**Exercise instructions**: Take the lines from the beginning of the data below through the line holding "from mathutils.geometry import" and return exactly those.

**Rows from a 3D scene dataset**:
^^^^^^^^

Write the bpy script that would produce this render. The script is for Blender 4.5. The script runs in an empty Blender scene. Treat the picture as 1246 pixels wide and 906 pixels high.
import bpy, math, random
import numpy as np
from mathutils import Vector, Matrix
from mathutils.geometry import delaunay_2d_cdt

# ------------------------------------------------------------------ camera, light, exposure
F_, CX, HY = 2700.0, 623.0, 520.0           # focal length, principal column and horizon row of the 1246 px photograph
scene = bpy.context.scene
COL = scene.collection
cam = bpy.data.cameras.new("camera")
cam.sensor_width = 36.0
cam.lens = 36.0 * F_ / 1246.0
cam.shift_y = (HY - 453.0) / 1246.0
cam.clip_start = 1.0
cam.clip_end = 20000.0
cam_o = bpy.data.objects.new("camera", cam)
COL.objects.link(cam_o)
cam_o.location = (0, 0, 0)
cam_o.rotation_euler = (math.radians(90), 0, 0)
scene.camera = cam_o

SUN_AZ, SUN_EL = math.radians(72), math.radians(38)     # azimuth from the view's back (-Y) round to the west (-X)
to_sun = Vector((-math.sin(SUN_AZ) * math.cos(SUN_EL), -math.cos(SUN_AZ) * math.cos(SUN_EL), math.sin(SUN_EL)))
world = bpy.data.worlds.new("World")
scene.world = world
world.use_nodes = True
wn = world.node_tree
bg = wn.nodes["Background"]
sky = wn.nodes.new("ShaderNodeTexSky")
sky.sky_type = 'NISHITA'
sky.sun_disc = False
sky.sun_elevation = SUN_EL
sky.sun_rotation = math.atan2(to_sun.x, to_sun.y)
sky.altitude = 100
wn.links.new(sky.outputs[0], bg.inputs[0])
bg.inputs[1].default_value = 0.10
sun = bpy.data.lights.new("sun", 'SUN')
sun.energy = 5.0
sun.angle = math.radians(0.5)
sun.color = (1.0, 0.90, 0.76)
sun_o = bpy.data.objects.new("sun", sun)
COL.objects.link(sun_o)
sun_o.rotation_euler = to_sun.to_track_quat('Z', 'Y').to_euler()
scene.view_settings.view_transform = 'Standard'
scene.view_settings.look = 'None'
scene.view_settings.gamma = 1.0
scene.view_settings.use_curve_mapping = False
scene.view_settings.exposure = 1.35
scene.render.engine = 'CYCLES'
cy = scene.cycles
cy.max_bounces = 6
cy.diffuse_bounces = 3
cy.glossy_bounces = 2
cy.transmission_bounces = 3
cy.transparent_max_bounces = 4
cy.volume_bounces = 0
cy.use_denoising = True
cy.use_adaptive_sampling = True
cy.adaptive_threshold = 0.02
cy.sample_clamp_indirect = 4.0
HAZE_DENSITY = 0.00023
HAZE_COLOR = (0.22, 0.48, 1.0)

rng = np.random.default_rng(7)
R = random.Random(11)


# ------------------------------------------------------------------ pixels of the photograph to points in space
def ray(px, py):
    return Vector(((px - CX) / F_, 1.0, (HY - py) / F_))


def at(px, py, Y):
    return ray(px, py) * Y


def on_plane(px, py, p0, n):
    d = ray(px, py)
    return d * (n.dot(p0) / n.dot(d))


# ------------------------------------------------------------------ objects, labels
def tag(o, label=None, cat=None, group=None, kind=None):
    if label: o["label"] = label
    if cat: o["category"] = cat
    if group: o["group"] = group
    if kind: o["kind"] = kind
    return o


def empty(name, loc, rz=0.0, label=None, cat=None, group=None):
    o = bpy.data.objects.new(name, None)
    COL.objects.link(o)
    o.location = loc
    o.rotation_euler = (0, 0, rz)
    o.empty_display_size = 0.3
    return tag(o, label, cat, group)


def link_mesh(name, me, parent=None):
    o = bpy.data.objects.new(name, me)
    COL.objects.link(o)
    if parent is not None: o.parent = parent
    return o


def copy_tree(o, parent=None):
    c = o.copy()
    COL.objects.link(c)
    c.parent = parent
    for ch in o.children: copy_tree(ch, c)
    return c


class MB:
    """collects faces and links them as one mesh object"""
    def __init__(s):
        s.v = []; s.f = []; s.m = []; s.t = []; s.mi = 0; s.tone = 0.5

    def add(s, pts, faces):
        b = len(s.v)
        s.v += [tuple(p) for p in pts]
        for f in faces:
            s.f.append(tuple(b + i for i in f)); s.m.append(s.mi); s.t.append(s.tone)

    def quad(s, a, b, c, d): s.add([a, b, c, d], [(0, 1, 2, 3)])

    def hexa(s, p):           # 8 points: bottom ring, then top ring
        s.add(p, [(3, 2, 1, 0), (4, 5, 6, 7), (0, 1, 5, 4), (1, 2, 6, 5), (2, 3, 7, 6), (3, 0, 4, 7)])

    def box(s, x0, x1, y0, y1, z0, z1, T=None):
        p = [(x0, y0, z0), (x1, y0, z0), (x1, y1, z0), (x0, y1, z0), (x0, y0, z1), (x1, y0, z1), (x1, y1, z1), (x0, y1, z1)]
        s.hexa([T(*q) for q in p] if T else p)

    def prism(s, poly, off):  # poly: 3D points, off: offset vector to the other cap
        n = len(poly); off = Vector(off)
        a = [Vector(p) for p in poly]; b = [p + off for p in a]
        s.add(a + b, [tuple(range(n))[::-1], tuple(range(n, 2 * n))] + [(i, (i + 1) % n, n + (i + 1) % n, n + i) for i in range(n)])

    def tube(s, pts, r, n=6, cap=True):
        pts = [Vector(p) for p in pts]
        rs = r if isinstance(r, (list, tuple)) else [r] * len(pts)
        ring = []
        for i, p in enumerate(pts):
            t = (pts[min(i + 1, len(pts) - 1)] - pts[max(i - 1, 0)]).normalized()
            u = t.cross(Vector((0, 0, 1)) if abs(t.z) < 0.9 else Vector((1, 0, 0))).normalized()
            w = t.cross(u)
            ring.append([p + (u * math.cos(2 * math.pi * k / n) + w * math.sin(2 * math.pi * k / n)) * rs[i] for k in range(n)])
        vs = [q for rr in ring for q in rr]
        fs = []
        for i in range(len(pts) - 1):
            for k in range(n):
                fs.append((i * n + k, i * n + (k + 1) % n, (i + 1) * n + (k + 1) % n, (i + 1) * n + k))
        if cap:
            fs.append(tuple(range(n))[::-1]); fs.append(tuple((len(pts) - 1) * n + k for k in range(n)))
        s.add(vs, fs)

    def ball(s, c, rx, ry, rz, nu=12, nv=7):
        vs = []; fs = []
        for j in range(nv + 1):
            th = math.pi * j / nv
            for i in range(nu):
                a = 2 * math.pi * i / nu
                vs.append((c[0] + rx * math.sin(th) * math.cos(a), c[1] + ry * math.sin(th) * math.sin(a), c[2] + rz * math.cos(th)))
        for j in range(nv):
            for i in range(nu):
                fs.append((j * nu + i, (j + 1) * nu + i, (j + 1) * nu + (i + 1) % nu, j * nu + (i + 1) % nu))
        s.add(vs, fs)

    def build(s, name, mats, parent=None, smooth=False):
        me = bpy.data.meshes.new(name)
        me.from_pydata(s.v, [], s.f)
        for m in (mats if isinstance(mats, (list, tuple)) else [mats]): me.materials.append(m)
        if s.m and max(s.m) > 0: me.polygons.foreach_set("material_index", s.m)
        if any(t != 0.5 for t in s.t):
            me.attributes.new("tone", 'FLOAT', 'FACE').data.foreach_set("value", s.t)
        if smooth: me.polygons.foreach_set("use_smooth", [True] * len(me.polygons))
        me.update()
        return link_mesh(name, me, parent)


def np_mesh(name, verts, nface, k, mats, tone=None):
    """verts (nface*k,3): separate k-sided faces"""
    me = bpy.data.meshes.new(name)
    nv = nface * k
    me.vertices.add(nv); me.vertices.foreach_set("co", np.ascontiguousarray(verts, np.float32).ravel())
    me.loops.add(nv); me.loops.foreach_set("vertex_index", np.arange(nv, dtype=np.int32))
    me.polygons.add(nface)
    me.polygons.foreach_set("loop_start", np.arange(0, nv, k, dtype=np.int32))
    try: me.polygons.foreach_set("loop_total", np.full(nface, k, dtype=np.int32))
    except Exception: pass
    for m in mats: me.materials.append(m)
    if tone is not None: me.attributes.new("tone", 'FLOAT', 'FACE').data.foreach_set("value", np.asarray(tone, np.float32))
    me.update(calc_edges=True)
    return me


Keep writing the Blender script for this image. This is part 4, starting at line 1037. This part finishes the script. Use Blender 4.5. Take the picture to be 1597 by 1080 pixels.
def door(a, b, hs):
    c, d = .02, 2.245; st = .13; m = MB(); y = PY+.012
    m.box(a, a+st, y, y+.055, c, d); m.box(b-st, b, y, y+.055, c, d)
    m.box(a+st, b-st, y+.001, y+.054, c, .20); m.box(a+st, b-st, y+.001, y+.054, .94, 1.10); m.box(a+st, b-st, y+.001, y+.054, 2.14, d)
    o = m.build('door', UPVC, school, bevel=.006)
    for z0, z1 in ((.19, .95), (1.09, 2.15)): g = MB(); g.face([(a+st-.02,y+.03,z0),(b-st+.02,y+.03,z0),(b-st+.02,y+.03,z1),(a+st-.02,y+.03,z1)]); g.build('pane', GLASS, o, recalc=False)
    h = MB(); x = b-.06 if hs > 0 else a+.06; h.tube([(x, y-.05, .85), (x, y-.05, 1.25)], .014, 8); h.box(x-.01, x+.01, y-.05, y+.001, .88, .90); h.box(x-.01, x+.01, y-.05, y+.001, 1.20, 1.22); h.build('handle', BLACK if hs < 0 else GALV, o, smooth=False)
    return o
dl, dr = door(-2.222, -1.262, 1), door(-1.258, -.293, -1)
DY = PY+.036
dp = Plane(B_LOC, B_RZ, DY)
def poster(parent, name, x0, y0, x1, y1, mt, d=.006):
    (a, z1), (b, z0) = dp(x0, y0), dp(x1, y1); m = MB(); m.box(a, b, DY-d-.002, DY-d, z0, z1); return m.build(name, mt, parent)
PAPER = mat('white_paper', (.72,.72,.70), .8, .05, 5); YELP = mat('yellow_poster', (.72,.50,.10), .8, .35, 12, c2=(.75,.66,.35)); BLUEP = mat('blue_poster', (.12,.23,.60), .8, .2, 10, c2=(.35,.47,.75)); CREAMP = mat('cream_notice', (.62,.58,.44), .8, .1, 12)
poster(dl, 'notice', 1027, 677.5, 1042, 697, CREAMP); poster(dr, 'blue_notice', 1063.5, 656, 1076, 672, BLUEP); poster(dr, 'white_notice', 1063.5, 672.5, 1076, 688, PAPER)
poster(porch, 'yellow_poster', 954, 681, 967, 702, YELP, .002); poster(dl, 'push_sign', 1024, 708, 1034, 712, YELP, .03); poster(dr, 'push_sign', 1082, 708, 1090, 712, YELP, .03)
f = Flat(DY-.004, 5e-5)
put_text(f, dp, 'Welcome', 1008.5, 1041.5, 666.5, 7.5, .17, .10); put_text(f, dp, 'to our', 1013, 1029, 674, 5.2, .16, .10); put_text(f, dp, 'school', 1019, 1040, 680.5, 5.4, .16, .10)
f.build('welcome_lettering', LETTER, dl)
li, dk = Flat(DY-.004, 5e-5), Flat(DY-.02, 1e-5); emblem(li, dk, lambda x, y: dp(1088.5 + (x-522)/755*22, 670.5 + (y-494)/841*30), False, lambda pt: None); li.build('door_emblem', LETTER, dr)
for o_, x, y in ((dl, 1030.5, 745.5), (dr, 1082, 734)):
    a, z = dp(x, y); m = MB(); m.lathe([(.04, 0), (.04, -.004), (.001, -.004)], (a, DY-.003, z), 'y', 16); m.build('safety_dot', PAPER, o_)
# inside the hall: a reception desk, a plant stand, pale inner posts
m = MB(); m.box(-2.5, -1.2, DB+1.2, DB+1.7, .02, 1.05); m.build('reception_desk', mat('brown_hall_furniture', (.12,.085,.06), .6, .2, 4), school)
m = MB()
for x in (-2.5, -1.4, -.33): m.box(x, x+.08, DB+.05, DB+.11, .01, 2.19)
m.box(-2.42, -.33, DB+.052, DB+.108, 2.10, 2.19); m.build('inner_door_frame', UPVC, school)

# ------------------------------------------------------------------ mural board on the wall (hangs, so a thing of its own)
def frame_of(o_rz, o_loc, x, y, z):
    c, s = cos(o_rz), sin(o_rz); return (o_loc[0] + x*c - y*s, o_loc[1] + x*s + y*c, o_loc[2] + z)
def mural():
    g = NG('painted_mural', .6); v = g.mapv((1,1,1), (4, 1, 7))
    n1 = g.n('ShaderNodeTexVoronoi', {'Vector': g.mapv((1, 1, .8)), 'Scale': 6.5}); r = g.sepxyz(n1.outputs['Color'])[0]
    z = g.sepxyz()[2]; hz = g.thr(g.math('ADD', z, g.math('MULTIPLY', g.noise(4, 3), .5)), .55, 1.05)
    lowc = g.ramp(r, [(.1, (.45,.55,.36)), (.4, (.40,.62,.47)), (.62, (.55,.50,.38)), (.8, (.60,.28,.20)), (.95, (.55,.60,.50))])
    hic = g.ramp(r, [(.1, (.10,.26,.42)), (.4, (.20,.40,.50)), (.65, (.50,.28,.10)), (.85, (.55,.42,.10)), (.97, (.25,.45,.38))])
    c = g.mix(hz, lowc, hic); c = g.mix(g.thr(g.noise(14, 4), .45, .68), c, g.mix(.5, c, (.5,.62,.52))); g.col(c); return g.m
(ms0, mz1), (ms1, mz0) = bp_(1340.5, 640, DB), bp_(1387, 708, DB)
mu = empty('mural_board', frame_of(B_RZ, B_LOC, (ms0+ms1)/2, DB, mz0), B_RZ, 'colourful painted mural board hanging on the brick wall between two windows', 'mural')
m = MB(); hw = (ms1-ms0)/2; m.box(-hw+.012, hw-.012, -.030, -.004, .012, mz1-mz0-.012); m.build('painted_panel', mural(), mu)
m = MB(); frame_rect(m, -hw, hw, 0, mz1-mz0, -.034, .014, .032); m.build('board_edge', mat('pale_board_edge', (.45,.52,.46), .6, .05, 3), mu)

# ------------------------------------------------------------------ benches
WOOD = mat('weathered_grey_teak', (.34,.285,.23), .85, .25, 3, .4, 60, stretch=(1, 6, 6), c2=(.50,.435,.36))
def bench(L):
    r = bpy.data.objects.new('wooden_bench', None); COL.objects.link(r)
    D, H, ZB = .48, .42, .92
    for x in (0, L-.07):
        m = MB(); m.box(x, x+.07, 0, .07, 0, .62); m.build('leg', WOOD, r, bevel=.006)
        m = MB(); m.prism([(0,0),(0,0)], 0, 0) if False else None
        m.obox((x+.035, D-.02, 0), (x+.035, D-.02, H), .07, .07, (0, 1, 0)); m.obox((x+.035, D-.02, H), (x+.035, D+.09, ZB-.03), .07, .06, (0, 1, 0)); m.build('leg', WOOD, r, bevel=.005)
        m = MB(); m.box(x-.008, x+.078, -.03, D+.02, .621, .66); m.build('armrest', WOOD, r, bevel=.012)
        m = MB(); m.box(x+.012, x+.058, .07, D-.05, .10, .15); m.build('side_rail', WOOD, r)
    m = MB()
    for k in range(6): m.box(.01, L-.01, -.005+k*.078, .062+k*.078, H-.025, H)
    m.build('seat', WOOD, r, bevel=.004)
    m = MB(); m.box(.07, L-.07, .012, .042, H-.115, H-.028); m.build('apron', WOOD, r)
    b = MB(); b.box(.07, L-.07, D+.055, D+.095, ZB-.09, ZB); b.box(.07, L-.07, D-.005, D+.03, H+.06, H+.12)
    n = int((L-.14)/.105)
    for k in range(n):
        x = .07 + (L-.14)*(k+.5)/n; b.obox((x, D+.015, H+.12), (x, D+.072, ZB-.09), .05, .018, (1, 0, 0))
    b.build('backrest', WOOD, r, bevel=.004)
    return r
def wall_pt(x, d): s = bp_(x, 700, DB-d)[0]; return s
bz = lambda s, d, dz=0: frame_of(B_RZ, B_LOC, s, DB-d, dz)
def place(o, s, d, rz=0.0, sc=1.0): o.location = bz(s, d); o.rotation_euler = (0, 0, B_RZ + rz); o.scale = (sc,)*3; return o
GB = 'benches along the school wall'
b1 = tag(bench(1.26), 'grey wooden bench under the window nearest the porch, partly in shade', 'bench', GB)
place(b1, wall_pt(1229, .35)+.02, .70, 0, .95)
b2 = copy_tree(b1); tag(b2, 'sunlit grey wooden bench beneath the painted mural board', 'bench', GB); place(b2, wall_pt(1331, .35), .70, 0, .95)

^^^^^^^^

**The response**:
Write the bpy script that would produce this render. The script is for Blender 4.5. The script runs in an empty Blender scene. Treat the picture as 1246 pixels wide and 906 pixels high.
import bpy, math, random
import numpy as np
from mathutils import Vector, Matrix
from mathutils.geometry import delaunay_2d_cdt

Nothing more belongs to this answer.